Manuel Milián Mestre (periodista, licenciado en Historia, político próximo a Manuel Fraga Iribarne) parece un ejemplo de esta actitud de ecuanimidad y nobleza, que testimonia en Las paradojas de la amistad (G2000), libro donde da cuenta de sus relaciones personales alrededor de la Transición democrática. Veamos unas pinceladas.

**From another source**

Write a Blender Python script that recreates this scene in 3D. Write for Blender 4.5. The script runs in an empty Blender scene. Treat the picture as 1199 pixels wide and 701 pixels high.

De quien fuera director del diario vespertino barcelonés El Noticiero Universal, José María Hernández Pardos, afirma agradecido que nada hubiera sido posible en su vida sin él. Del filósofo Julián Marías dice, entre otras cosas elogiosas, que pocas veces ha conocido un ser tan prudente, sensato, atinado y modesto como él. Al cardenal Tarancón lo describe claro, conciso, discreto, jovial, dinámico, nervioso. Lo admiró, lo respetó y no siempre estuvo de acuerdo con sus decisiones; por ejemplo, la de no dar respaldo a un partido confesional como la Democracia Cristiana.
De Ramón Tamames, el economista que fue miembro del Comité Central del PCE, resalta su ‘mirada hiperbólica’, su ironía y picardía. Lo entrevistó hace justo cincuenta años cuando, recién salido de la cárcel, acababa de escribir su novela Historia de Elío, que fue finalista del Premio Planeta. Milián Mestre destacaba entonces que el polímata madrileño era poseedor de una percepción realista de los hechos, con una convicción firme en favor de la libertad y la tolerancia, con elasticidad doctrinal para explorar las vías de lo posible. Alguien que “soñaba lo posible y amaba lo hipotético” y estaba “abierto a todos los horizontes”.
El antiguo diputado catalán ha homenajeado a un conjunto dispar de personas dignas de ser amadas y de las que se hizo amigo. Un impulso que emana de su autenticidad personal y que posee un valor cívico indudable.
A pesar de la larga dictadura franquista, España nunca fue un desierto cultural. Pero no estaba en sus propias manos, y éramos vistos afuera como leprosos. “El espejo que la cultura nos brinda de nuestra sociedad y de nosotros mismos, ¿nos agrada y nos convence?”, formula Sergio Vila-Sanjuán en su reciente ensayo Cultura española en democracia, donde repasa los últimos cincuenta años del mundo cultural español: un balance formidable, tanto en reconocimiento internacional como en recuperación de autoestima social.
Ha habido notables mejoras de equipamientos y de museos. También de teatros. En especial, en 1976 se fundó el Teatre Lliure y en 1978 Adolfo Marsillach estableció el Centro Dramático Nacional.
Por cierto, Vila-Sanjuán apunta algo que casi nadie recuerda y que ya advirtió Josep Maria Bricall: En 1986, Jordi Pujol rechazó la propuesta del ministro de Cultura Javier Solana de convertir el Liceo barcelonés en la ópera de referencia de España siguiendo el modelo de la Scala de Milán para Italia. A esto se llama despreciar la sinergia o el arte de dejar de hacer amigos para siempre; también el arte de dejar en la inopia y manipular a no poca gente. El ‘no’ pujolista impulsó la reapertura del Teatro Real de Madrid como gran teatro de ópera.